Walking to work along East Lake Street with Irene this week has been such a pleasure. Early summer is a beautiful time in this neighborhood and things are looking so bright and green. It’s actually been sort of difficult to pull ourselves from our own garden when its time to open the record store.

Yesterday we started our day with this album which was the debut of pianist Ralph Burns, who had already established a name for himself as a composer and arranger with the Woody Herman band of the 1940s and 50s. The 10″ record opens with the fittingly cheerful “Places Please,” a tune which features alto saxophonist Leo Konitz. It really got our day off on the right foot, so to speak, and we hope it does the same for you.

The failing New York Times crossword puzzle is celebrating its seventy-fifth anniversary this week. If you’ve already finished today’s and the boss isn’t looking, this link will take you to a fun page about the puzzle’s anniversary and its history.

One of the things they’re doing to celebrate is inviting celebrities who enjoy the crossword puzzle to co-author one of their own with help from a regular contributor. Yesterdays was co-authored by classical pianist Emanuel Ax (and yes, we missed a few squares — but at least we didn’t cheat).

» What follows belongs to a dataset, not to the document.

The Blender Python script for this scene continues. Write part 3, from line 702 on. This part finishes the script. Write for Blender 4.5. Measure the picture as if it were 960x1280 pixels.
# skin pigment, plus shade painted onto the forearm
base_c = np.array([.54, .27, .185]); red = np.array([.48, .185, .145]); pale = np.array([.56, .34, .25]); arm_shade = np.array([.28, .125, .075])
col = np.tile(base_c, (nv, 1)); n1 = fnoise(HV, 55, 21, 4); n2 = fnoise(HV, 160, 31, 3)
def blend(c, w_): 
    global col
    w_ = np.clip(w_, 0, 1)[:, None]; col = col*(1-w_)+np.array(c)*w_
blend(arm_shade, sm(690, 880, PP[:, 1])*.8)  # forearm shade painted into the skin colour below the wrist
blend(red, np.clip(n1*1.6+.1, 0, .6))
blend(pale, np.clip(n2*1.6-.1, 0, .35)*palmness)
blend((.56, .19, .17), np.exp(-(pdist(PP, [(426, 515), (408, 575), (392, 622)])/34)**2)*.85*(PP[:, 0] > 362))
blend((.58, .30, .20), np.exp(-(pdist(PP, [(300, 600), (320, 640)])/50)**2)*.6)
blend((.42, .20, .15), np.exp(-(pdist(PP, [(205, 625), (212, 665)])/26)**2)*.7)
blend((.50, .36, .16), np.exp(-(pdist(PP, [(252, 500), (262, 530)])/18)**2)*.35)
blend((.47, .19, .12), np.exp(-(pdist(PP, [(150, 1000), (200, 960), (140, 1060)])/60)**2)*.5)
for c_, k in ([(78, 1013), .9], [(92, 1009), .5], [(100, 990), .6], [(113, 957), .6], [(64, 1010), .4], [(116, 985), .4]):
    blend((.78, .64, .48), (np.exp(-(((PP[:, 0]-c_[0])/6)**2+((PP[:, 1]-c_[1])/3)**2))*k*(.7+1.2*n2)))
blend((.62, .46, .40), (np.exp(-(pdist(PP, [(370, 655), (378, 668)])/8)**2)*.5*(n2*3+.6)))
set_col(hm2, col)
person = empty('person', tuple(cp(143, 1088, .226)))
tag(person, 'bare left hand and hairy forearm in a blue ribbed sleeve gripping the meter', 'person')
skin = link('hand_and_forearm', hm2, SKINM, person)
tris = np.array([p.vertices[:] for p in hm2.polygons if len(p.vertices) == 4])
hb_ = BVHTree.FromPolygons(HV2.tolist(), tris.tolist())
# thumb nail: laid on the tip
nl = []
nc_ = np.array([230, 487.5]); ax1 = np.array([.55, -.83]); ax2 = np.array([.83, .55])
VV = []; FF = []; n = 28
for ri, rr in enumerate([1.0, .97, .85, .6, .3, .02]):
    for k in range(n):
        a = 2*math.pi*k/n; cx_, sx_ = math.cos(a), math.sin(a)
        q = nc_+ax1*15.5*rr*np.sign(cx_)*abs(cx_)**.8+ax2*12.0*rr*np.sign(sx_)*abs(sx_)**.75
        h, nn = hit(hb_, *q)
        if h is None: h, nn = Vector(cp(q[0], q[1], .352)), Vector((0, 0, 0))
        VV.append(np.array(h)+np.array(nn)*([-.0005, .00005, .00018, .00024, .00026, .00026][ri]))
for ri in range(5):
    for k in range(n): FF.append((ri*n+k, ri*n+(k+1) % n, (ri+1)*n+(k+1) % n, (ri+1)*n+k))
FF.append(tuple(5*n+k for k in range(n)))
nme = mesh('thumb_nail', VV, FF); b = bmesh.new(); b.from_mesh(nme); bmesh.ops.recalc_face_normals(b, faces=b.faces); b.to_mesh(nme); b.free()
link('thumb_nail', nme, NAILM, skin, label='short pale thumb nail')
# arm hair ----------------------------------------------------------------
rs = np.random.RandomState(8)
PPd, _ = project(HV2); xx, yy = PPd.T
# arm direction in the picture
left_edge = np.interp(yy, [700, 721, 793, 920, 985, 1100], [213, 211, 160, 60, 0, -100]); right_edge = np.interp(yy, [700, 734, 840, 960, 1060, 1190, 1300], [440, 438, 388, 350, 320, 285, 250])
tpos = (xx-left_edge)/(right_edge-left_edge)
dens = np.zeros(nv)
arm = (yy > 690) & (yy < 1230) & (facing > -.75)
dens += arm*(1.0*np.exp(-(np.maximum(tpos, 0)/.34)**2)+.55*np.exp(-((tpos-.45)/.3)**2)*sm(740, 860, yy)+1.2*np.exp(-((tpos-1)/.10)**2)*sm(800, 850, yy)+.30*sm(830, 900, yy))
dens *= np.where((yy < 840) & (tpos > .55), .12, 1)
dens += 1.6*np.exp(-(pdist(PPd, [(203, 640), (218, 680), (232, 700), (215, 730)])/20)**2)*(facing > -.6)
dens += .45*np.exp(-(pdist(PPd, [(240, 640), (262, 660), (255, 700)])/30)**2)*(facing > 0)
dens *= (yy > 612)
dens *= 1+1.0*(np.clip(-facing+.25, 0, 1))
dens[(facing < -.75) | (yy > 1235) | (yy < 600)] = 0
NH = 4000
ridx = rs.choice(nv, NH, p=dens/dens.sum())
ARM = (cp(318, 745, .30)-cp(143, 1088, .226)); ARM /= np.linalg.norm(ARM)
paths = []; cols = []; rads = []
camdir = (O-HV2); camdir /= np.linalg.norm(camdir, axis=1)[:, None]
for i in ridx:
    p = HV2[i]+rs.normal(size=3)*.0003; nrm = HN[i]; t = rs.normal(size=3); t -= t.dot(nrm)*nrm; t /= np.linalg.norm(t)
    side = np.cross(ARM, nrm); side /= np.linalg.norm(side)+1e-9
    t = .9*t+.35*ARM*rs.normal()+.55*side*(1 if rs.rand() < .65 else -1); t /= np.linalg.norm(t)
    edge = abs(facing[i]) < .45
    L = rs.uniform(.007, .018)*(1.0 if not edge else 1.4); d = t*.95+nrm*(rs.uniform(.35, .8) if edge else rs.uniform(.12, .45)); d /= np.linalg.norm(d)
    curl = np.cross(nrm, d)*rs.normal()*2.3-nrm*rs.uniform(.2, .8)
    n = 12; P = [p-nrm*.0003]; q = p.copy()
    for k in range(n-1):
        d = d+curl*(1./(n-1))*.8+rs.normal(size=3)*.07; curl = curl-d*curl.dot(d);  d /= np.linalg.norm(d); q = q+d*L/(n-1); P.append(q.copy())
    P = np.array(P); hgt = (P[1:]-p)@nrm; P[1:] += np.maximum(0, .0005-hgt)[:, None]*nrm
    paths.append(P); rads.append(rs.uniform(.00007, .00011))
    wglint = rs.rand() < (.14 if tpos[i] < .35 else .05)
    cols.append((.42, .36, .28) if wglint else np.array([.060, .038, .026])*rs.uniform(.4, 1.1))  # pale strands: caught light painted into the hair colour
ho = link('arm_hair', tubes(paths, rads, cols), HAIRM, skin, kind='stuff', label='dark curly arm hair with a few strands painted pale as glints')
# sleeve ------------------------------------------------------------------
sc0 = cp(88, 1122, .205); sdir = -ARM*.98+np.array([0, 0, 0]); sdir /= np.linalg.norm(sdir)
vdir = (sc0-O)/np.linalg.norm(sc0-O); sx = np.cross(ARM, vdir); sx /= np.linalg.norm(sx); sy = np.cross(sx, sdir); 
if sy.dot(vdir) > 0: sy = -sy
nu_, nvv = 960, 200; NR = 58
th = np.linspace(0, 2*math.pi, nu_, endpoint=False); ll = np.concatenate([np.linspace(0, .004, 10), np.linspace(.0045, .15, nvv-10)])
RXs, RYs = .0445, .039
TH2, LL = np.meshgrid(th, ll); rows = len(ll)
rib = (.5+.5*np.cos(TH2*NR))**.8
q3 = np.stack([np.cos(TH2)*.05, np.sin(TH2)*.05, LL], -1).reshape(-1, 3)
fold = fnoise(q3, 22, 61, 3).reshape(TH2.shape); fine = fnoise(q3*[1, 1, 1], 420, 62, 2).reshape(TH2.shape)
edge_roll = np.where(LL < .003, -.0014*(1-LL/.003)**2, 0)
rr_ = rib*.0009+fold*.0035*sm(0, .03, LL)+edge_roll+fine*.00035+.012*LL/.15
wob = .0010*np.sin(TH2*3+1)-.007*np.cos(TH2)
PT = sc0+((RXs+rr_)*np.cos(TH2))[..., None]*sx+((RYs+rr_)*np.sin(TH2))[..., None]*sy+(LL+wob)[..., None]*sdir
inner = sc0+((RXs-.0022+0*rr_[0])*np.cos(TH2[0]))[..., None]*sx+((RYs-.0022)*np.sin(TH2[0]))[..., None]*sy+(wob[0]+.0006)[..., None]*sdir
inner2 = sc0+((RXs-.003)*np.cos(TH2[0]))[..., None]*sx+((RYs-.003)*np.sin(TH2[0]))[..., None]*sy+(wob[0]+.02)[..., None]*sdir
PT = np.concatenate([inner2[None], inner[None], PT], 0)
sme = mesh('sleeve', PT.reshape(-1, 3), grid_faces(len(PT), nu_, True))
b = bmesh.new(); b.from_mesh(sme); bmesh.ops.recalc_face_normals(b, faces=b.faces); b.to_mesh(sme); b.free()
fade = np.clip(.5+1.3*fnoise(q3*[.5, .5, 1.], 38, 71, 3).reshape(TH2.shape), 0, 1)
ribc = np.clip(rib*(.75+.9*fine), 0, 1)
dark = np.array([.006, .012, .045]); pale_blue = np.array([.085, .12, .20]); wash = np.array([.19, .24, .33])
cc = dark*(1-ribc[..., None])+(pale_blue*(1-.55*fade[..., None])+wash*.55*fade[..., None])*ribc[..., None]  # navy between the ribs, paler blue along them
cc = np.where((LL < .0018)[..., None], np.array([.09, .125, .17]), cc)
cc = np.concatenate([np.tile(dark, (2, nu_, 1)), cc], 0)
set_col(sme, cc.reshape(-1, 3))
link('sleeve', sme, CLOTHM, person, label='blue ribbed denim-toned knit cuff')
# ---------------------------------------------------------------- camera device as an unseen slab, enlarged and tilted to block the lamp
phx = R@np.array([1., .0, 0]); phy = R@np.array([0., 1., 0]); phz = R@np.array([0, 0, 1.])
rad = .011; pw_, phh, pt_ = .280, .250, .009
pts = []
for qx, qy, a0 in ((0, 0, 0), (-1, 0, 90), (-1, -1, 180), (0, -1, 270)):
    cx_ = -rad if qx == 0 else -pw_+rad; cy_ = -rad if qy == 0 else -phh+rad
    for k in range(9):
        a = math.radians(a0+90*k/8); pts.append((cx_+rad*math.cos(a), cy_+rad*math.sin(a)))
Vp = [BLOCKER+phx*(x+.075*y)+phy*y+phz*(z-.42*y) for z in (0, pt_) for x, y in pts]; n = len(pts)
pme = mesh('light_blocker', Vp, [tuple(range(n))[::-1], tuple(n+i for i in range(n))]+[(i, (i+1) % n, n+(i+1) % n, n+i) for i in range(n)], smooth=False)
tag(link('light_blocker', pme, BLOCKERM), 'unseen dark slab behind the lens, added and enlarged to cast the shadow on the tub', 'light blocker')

Ax, who lives in New York City, has always held a special place as one of our favorite pianists. Obviously, the idea of his duets with Yo Yo Ma is entertain if only because the man in charge of the marquee must have been very happy to have to only write “Ax/Ma” for the day, but the other reason is because Ax made several superb recordings with our own Saint Paul Chamber Orchestra. Today we’re listening to them perform Mozart’s Piano Concerto no. 18 in B-flat.